Another observer, Douglas LeBlanc, an evangelical Episcopalian who is associate editor of Christianity Today, agrees that Spong has the courage of his convictions (the title of Spong's upcoming autobiography is "Here I Stand").

"Bishop Spong's willingness to take the heat for what he believes in is one of the things I most admire about him and I think the House of Bishops would be a healthier house if more bishops on the left were as candid as Bishop Spong about what they believe, or don't believe, in the Christian faith."

But LeBlanc also says that, when it comes to his denial of a supernatural God who performs miracles that cannot be explained by reason and science, Spong is "breathtakingly deluded on that point."

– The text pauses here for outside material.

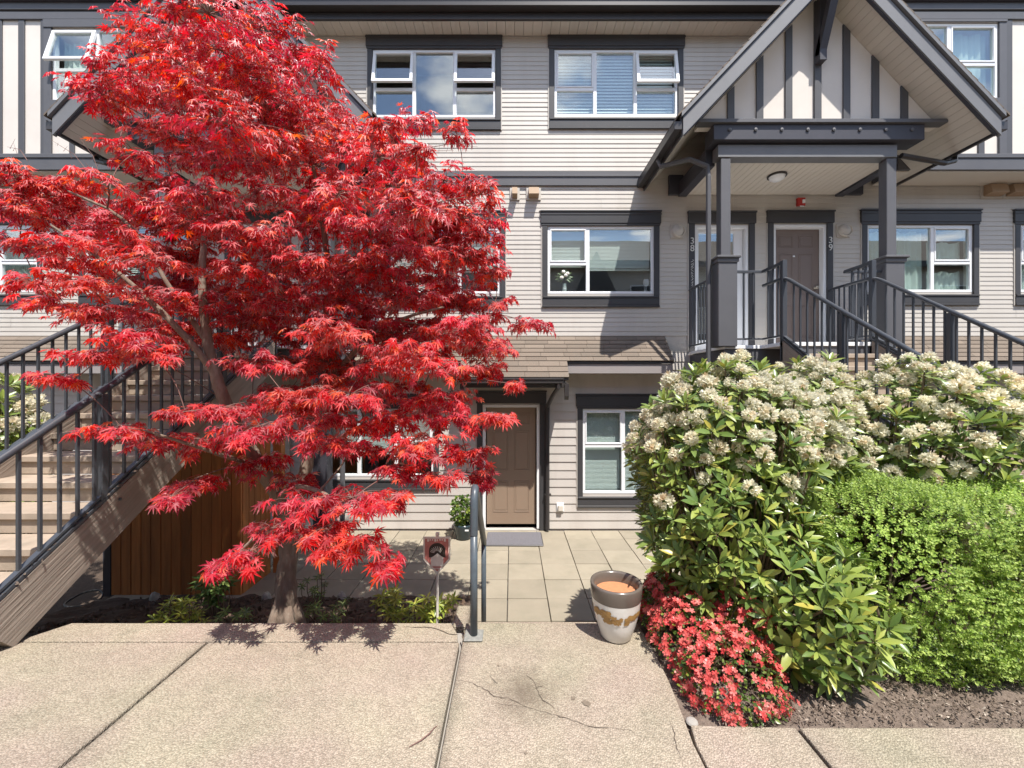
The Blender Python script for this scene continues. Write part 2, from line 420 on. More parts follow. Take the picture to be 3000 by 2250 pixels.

LeBlanc, former editor of United Voice, newspaper of the conservative group Episcopalians United, grants that there are "any number of people who are Episcopalians today who would not be if it were not for Jack Spong's books." But he wonders how many of those converts move beyond Spong to a true Trinitarian theology: "whether people will see that the Nicene Creed is a statement of objective reality. If the creed is a symbol system that we can interpret any way we please, then, as Flannery O'Connor says, 'The hell with it.' ...

"If Christianity is not supernatural and if what we are told in the gospels is not true, being part of the church is not worth the pain," continues LeBlanc. "But because it is true, it's worth every bit of the pain."

For his part, Spong says he does believe the creeds -- he just interprets them through a post-modern lens. Citing the problem that for every person saved by a "miracle," others are not, Spong says, "The real issue for me is that there are far more theological problems in attributing to God miraculous powers than in not attributing them."

Through it all, though, Spong says he has not become an atheist. Asked his definition of God, he says, "I see God in Jesus and the reason I remain a Christian is that Jesus to me defines both God and human life uniquely. Jesus is for me the ultimate God-presence." Spong says that in him [Spong], God is fractured, but in Jesus he is unfractured. Spong continues, "I don't ever want to be apart from the church," which he calls a "purifying community."

He won't leave the church, but on the last day of January, Spong will walk out of his diocesan office and head for Harvard. His life will be different. But don't expect him to keep quiet.